Une question délicate se pose alors que les dépouilles des terroristes vont bientôt être "disponibles". Voici quelques éléments de réponse.

Alors que très lentement, la situation redevient "normale" à Paris et à Bruxelles après les attentats meurtriers du 13 novembre dernier et les innombrables perquisitions dans les milieux jihadistes européens qui ont suivi, une délicate question se pose: où va-t-on enterrer les terroristes ?

Il y a dix corps de jihadistes à gérer: sept qui sont morts le soir des attentats, et trois lors d'un assaut important à Saint-Denis, quelques jours plus tard. Comme l'ont précisé nos confrères de RTL France, le premier réflexe des autorités est souvent de renvoyer ce genre de dépouilles à l'étranger, et donc en Belgique pour certains terroristes.

Mais ce n'est pas forcément ce qui va arriver... A titre d'exemple, rappelons-nous que l'Algérie et le Mali avaient refusé d'accueillir le corps de Mohamed Merah (le terroriste de Toulouse en 2012), des frères Kouachi et d'Amedy Coulibaly (terroristes de 'Charlie Hebdo' et de l'Hyper Cacher début 2015), estimant qu'ils avaient été radicalisés en France.

Un des instigateurs enterrés à Bruxelles?

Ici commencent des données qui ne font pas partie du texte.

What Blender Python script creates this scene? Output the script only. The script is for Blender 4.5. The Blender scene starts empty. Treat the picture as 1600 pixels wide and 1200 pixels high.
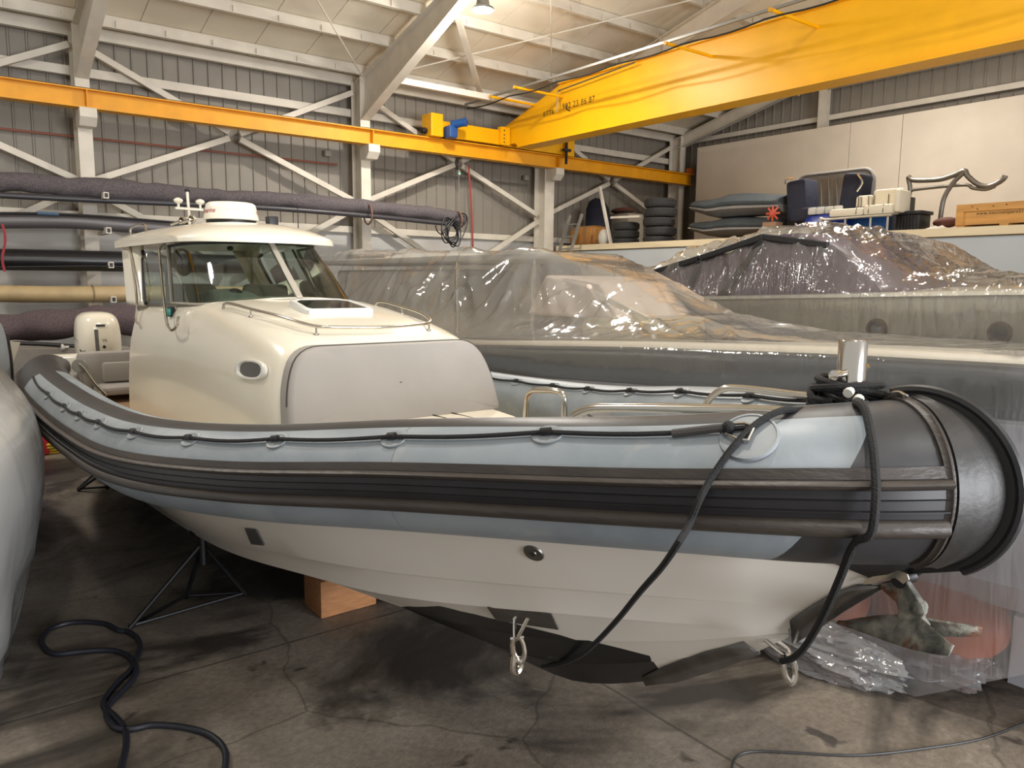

Mais dans peu de temps, quand l'autopsie sera terminée, la justice française va essayer de se débarrasser de la dépouille d'Abdelhamid Abaaoud, l'un des instigateurs présumés (appelé à tort le "cerveau") des attentats de Paris. Il a la double nationalité belge et marocaine.

Selon La Libre, le père du terroriste avait initialement préféré ne pas entreprendre de démarches pour récupérer la dépouille de son fils tué lors de l'assaut de Saint-Denis, le 18 novembre. Mais la famille, selon des "bonnes sources" du quotidien, espère pourtant bel et bien que le cadavre lui soit remis afin de l'enterrer au Maroc – mais rien n'indique que ce pays acceptera.

Si le Maroc refuse, la famille devra sans doute se tourner vers Bruxelles, et plus particulièrement vers le cimetière multiconfessionnel. Ce cimetière se situe sur le territoire des communes d'Evere et de Zaventem, mais se trouve également dans l'enceinte du cimetière de Schaerbeek. Il n'est donc pas géré par les autorités schaerbeekoises. "En aucun cas, une décision d'y inhumer quelqu'un ne relève des autorités communales Schaerbeekoises mais bien des autorités gérant ce cimetière en toute autonomie", nous explique le bourgmestre de Schaerbeek, Bernard Clerfayt. "Si un problème d'ordre public devait apparaître, il appartiendrait au bourgmestre de la commune concernée d'envisager des mesures", ajoute le mandataire DéFI.

Dans les colonnes de La Libre, Bernard Clerfayt s'est exprimé de façon plus générale sur le sort à réserver aux dépouilles des terroristes. "Ce n'est pas Ben Laden, on ne peut pas le mettre à la mer. Même les pires crapules ont droit à une tombe. Et les familles qui souhaitent rendre hommage à un défunt ne peuvent être pénalisées", précise le maïeur de Schaerbeek. Une tombe anonyme ? Ce n'est pas une bonne idée, selon lui: "S'il n'y en a qu'une où aucun nom ne figure, les gens qui la cherchent la trouveront rapidement".

"Si je comprends bien, personne ne veut de ce corps"

Notre journaliste Quentin Ceuppens a rencontré le directeur du cimetière multiconfessionnel. "C'est pas tous les jours que ce genre de truc arrive, mais on n'a jamais refusé de corps jusqu'à présent", explique Ludo Beckers. "Maintenant c'est un cas particulier, et si je comprends bien, personne ne veut de ce corps", ajoute-t-il. L'intercommunale qui gère le cimetière multiconfessionnel renvoie la balle dans le camp de la commune. Reste à savoir si c'est la commune d'Evere qui prendra la décision. Le cimetière se situe géographiquement sur son territoire. Ou si la responsabilité reviendra à la commune de Schaerbeek, dont le cimetière communal abrite le cimetière multiconfessionnel.


Des "questions inédites"

"On est face des questions inédites", a expliqué la sociologue Riva Kastoryano, qui a écrit 'Que faire des corps des jihadistes ?'. "Autoriser une sépulture, c'est reconnaitre que c'est un combattant légitime. Or ce n'est pas une guerre normale, ce ne sont pas des soldats d'un État", dit-elle.

"Leur guerre n'est reconnue par aucune convention internationale, aucun État. L'État français est donc incapable d'agir face à ces corps embarrassants. La réponse, c'est de ne pas laisser de traces de ces gens-là", poursuit Riva Kastoryano, citée par RTL France.

Ne pas laisser de traces, c'est ce que l'Amérique a fait avec Oussama Ben Laden: son corps a été jeté à la mer.

En France, la réponse pour l'instant, ce sont des sépultures anonymes. C'est le cas des tombes des frères Kouachi et de Coulibaly, qui ont été enterrés à 6 heures du matin avant l'ouverture du cimetière. À Toulouse, dans le cimetière où Mohamed Merah a été mis en terre en petit comité, la sépulture a disparu.

Si Schaerbeek accepte cette dépouille et celle de Brahim Abdeslam (selon La Libre, la famille est favorable à une inhumation en Belgique), le risque est bien réel que le cimetière devienne un lieu de pèlerinage pour (candidats) jihadistes. Ce que tout le monde veut éviter.